Between the lines: Newfields made inroads with people of color through new programming, partnerships and a community council during the 15 months Burnette, a Black woman, held the CEO job.

The intrigue: Neither Newfields nor Burnette has said whether she left voluntarily, fueling speculation the two sides eventually will air their stories through litigation.

  • While there is no evidence race factored into Burnette’s exit, critics argue Newfields hasn’t earned the benefit of the doubt.

What they’re saying: “When George Floyd happened, the arts was a very visible expression of all that,” Marshawn Wolley, the CEO of consultancy Black Onyx Management, tells Axios. “What we’re seeing is a retrenchment back to the normal working order.”

  • “This is just an example of that. We had a Black person (as Newfields CEO) and now, more than likely, we won’t.”
  • “For me, as a Black person, it’s maybe two steps forward, one step back.”

Catch up fast: At least four members of Newfields’ board of trustees have resigned since November: Sean Huddleston, Sherron Rogers, Adrienne Sims and Gary Hirschberg.
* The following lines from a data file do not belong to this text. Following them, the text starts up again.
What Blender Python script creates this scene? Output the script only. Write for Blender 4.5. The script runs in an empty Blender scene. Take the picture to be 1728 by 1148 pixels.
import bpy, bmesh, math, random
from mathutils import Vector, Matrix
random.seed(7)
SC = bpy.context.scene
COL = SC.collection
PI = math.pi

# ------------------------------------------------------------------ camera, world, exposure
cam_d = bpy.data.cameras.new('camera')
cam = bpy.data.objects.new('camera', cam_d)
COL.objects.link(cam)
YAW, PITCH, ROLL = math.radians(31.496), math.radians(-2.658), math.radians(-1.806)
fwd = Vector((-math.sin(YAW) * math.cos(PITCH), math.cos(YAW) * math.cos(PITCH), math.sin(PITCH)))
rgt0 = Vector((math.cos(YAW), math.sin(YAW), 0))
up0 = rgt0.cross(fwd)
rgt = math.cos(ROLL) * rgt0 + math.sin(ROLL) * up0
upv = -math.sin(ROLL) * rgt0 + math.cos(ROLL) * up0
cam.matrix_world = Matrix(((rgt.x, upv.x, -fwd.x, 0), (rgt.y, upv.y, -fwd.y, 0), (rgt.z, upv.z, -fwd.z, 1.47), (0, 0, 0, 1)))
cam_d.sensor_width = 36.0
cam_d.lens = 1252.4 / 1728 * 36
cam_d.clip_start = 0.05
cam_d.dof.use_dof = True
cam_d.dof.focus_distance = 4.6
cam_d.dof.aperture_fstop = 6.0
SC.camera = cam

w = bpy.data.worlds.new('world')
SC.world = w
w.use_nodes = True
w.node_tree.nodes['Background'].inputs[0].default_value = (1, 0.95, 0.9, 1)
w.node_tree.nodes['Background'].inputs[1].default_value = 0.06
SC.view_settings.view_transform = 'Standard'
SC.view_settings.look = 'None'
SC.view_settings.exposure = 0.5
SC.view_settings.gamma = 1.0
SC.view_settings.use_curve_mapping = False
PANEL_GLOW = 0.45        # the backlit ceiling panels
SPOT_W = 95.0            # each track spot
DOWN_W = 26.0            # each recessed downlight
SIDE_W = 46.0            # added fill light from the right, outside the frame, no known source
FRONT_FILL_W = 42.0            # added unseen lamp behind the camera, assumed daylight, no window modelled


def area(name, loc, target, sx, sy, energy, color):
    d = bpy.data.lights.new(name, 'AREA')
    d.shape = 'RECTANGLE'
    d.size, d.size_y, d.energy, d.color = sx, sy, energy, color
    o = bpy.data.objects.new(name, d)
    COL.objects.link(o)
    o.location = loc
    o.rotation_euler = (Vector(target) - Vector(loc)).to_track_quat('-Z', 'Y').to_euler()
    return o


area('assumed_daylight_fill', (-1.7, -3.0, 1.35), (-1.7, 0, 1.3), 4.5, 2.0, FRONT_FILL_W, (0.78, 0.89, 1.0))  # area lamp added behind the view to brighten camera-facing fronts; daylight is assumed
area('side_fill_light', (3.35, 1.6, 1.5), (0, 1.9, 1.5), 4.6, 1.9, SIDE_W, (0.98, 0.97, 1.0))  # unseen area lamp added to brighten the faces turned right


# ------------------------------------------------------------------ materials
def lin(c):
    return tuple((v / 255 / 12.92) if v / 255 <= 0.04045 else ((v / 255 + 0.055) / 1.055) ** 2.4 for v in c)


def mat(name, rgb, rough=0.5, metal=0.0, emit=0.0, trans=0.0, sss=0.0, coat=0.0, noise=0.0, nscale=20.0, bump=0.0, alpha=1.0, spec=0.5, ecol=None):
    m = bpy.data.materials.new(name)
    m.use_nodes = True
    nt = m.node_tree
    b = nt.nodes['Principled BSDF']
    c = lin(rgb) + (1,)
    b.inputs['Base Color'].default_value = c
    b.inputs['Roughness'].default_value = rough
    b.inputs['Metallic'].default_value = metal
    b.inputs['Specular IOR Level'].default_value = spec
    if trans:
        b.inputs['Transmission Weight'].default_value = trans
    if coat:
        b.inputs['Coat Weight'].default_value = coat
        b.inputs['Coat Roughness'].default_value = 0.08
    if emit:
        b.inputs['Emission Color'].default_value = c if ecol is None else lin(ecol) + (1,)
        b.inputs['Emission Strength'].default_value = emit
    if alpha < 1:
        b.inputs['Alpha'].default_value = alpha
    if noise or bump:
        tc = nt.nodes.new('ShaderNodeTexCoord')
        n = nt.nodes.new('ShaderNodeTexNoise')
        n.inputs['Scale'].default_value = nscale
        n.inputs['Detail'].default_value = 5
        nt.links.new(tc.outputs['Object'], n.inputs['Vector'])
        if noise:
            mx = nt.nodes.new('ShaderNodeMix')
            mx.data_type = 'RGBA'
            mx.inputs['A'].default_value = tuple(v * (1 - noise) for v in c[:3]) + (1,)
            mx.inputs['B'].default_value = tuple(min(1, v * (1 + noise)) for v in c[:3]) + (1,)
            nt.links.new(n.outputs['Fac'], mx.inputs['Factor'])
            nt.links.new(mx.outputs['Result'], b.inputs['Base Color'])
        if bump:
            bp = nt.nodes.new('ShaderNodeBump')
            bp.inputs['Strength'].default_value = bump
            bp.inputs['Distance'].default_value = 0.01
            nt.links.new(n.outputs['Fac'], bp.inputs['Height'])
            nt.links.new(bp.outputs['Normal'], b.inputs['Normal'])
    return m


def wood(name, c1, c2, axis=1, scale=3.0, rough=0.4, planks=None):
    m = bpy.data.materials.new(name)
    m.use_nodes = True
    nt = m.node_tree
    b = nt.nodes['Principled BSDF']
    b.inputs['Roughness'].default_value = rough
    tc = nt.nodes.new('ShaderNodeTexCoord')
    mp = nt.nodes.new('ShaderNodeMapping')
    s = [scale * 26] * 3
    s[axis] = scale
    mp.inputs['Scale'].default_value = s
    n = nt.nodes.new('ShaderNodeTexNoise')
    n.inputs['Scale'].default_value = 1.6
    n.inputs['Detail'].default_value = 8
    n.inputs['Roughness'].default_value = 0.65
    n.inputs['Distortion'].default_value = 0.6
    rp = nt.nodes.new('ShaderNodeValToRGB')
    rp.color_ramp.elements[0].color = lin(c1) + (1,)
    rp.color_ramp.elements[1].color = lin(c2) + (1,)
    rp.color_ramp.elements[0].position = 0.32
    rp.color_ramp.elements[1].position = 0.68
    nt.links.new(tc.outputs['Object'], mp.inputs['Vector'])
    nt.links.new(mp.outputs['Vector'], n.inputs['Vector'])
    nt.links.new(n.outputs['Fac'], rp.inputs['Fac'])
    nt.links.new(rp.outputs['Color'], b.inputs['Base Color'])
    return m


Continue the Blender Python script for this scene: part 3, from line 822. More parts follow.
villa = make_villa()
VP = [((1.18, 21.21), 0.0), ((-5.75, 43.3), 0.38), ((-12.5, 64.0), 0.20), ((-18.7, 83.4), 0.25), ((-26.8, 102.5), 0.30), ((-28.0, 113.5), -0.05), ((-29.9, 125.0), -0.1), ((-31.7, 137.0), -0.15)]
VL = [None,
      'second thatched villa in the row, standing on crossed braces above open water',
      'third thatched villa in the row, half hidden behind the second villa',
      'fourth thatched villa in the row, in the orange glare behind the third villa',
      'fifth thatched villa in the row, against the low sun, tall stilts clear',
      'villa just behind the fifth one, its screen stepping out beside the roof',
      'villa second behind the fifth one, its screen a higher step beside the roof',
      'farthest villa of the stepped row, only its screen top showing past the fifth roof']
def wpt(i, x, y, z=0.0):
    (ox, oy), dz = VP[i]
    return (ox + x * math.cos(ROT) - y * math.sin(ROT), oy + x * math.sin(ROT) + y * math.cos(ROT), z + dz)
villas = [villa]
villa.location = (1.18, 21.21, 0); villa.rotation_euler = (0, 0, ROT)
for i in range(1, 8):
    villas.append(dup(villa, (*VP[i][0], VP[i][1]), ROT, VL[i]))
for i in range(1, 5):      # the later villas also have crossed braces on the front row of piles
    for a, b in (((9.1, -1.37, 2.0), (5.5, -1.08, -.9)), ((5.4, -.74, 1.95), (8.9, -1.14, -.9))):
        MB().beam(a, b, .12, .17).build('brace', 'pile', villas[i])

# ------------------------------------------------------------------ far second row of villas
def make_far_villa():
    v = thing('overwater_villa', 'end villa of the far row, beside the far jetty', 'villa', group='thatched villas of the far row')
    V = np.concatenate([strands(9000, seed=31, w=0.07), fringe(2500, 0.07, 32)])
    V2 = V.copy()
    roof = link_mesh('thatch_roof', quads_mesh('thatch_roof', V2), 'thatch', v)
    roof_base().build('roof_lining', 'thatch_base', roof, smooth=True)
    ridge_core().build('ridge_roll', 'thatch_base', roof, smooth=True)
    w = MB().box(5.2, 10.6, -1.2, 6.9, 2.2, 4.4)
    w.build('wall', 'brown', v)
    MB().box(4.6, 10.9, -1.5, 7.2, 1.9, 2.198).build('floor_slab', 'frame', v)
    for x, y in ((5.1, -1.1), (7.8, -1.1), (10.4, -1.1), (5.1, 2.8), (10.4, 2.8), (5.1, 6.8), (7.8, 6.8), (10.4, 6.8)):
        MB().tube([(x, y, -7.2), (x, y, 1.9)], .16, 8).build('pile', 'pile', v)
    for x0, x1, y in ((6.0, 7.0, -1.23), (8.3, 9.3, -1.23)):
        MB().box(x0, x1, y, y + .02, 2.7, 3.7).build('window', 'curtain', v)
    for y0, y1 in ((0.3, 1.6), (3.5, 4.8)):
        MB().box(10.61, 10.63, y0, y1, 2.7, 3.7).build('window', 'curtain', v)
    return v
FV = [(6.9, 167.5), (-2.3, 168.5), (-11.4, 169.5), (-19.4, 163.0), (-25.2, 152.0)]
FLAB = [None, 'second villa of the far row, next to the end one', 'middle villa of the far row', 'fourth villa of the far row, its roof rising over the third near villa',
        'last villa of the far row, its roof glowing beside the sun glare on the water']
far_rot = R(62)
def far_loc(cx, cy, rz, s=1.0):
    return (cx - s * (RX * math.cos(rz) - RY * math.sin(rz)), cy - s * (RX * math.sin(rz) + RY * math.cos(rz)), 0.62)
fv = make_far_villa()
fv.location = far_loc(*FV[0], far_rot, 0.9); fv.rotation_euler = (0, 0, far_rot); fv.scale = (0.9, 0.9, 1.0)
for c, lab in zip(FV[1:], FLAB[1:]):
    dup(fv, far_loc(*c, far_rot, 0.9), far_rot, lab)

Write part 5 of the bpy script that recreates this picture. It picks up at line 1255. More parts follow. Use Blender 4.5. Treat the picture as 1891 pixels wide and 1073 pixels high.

  • An additional four members of Newfields’ board of governors, a separate associate board, resigned as well, including Isaac Bamgbose, Chris Gahl, Malina Simone Bacon and Barry Wormser.
  • Gahl, the chief marketing officer for Visit Indy, left the board of governors, saying Newfields’ “siloed approach to board governance goes well beyond the recent personnel decision and includes no alignment on budget operations or any strategic decision-making,” per IBJ.

The other side: Newfields is verbally reaffirming its commitment to inclusion without shedding light on Burnette’s departure.

The bottom line: To many, Newfields’ record on diversity boils down to one publicly available fact: A Black woman served as CEO for about a year and disappeared without explanation.